Your life is hidden with Christ in God. Christ redeemed your life from the empty promises of the competing gods that claim your allegiance. Christ is your life. Not stuff. You belong to Christ. You were bought at a price, the blood of the Son of God. And in truth, you own nothing. God has given you everything that is yours as a gift and as a trust, a trust over which you are a steward. So you should use everything at your disposal, including your very self, for the glory of God, which means using it to serve your neighbor. This is what it means to be rich toward God. Do not store up treasure for yourself. It isn’t yours anyway. It is God’s. So be rich with it toward God. Spend it on your neighbor. For God has placed you in the life of your neighbor, and God has placed your neighbor in your life, that you might serve your neighbor with what God Himself has given you for this very purpose. Do you really think that you can exhaust the gifts of God by being too rich toward Him? Do you really think that God’s gifts will dry up if you spend them to help your neighbor in need? No, beloved, that is setting your minds on earthly things. Set your minds rather on things above, where Christ is, and where your life is hidden with Christ in God. And be rich toward God by being rich toward your neighbor. The gifts of God never dry up. He is faithful, and His love is inexhaustible.

And beloved, He has redeemed your life by the blood of Christ for this very thing, that you be rich toward Him by loving and serving your neighbor with all you have, with your very self. “For you know the grace of our Lord Jesus Christ, that though he was rich, yet for your sake he became poor, so that you by his poverty might become rich” (2 Cor. 8:9). Almighty God, the Son of God, took on flesh in the womb of the Virgin Mary. He was made man. And He humbled Himself. In His state of humility, He did not serve Himself with His divine powers. He only used His divine powers in the service of others, for us men, and for our salvation. And He humbled Himself yet more. He gave Himself into the betrayal of His friend, the hands of His persecutors, though at any moment He could have commanded a legion of angels to destroy them all. He stretched out His hands in weakness to receive the nails of crucifixion. He was pierced for our transgressions. He suffered, bled, died, for us, in our place, the punishment for our greed and covetousness and miserliness. He did it to purchase us, to buy us back from our slavery to godless mammon, from our slavery to sin, death, and the devil. He gave His very self. And beloved, He is risen from the dead, lives, and reigns to all eternity, and gives us to participate in His life. He is our life, hidden to be sure, in God, but He is our true and real and abundant and everlasting life.

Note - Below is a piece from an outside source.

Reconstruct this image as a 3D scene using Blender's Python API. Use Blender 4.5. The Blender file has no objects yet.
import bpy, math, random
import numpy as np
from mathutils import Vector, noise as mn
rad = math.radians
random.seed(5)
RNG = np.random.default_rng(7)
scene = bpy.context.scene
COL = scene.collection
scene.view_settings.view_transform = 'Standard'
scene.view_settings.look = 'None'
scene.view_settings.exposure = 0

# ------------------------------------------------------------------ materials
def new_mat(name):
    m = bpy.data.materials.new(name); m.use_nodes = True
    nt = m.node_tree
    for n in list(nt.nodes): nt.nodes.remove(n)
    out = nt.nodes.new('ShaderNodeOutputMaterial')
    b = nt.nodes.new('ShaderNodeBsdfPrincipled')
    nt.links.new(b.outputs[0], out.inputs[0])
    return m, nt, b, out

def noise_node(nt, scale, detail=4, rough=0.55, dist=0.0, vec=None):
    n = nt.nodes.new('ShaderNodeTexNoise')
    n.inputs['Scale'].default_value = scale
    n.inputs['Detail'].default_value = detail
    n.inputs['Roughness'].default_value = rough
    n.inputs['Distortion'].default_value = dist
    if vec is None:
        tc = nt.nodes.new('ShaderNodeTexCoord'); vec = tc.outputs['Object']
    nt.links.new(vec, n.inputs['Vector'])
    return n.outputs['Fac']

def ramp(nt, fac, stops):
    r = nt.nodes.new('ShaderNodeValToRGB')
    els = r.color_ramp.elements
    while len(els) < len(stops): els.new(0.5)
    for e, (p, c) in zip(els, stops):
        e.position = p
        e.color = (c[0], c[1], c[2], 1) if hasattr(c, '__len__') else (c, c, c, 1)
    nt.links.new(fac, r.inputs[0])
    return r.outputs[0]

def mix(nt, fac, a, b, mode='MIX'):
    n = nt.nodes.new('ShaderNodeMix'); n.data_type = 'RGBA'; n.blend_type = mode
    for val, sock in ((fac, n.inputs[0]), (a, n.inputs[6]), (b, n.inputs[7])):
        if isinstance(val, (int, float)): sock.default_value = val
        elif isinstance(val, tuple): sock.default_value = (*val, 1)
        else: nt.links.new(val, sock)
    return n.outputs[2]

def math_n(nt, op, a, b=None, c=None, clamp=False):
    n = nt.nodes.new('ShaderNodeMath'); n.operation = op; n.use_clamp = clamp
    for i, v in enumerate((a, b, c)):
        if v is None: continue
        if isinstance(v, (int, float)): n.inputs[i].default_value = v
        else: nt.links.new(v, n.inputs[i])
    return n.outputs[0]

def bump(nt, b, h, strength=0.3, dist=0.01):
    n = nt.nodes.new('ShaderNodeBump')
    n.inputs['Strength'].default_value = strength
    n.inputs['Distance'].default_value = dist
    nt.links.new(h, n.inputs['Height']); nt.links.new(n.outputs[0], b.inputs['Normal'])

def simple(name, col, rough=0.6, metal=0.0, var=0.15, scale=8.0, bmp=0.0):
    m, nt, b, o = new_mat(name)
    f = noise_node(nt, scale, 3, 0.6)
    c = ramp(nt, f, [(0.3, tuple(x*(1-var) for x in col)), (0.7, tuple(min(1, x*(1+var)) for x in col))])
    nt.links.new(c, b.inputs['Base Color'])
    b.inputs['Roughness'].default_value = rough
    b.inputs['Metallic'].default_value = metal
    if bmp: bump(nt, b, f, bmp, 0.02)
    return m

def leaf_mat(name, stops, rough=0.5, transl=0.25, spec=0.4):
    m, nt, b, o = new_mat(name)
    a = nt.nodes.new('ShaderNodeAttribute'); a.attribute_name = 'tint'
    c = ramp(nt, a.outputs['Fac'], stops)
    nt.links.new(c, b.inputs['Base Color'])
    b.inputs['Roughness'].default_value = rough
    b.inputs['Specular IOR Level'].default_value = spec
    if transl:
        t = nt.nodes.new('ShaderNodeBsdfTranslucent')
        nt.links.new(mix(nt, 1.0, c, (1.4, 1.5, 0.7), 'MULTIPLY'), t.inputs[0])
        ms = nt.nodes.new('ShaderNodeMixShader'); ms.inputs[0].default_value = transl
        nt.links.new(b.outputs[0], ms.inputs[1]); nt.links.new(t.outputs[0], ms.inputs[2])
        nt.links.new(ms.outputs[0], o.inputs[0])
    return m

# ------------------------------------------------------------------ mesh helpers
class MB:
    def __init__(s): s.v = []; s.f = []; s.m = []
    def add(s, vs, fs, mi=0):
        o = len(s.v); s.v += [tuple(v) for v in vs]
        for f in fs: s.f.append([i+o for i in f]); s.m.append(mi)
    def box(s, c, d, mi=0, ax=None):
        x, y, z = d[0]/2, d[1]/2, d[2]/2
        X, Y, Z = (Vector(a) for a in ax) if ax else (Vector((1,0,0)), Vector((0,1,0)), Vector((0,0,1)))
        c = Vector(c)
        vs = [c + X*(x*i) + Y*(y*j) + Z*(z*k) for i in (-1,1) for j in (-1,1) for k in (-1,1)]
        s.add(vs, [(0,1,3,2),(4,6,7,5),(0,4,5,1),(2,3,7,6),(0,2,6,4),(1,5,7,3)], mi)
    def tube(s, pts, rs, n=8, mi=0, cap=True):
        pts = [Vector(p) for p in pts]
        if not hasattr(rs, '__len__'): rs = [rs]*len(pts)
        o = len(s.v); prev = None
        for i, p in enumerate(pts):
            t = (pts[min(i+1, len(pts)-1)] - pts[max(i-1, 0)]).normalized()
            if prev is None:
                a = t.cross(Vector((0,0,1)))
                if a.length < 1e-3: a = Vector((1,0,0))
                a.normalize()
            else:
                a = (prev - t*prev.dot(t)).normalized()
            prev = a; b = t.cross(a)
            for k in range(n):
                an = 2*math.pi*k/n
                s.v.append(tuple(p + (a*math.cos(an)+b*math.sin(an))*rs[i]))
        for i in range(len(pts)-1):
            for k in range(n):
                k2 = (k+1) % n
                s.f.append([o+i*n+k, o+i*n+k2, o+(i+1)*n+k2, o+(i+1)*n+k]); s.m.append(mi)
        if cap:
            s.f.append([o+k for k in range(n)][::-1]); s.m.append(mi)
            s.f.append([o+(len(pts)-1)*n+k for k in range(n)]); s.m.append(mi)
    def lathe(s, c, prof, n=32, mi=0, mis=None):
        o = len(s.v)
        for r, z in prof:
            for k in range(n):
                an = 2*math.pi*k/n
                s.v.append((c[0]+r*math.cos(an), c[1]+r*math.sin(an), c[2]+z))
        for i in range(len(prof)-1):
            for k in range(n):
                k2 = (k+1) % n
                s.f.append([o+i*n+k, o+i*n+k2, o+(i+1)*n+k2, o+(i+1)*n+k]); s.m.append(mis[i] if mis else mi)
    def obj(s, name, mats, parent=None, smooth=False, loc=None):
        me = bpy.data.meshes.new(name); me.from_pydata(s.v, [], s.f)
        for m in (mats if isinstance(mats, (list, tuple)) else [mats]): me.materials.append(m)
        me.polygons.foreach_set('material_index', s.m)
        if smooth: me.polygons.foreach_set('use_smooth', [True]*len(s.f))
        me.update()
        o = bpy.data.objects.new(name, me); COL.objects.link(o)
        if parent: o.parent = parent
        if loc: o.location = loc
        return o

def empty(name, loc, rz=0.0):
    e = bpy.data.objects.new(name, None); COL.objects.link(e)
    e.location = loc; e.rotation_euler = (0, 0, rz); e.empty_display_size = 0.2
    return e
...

Why then, do we hoard earthly stuff as if it could give us anything in comparison with this? Let it be so no more. For Christ is risen, and you are His. In the joy of Christ, give. Give yourself, for He has given Himself for you. Give an offering to the Church, give alms to the poor, feed the hungry, give the thirsty to drink, clothe the naked, visit those sick and in prison. And do it all because Christ has done it for you. Do it all because Christ has saved you. Do it all because in doing it to the least of these, you do it to Him. Do it not because you are compelled, but because it is your joy and privilege in Christ. And Christ will fill you in a way that stuff never can. He will fill you with an inexhaustible supply of Himself. In the Name of the Father, and of the Son (+), and of the Holy Spirit. Amen.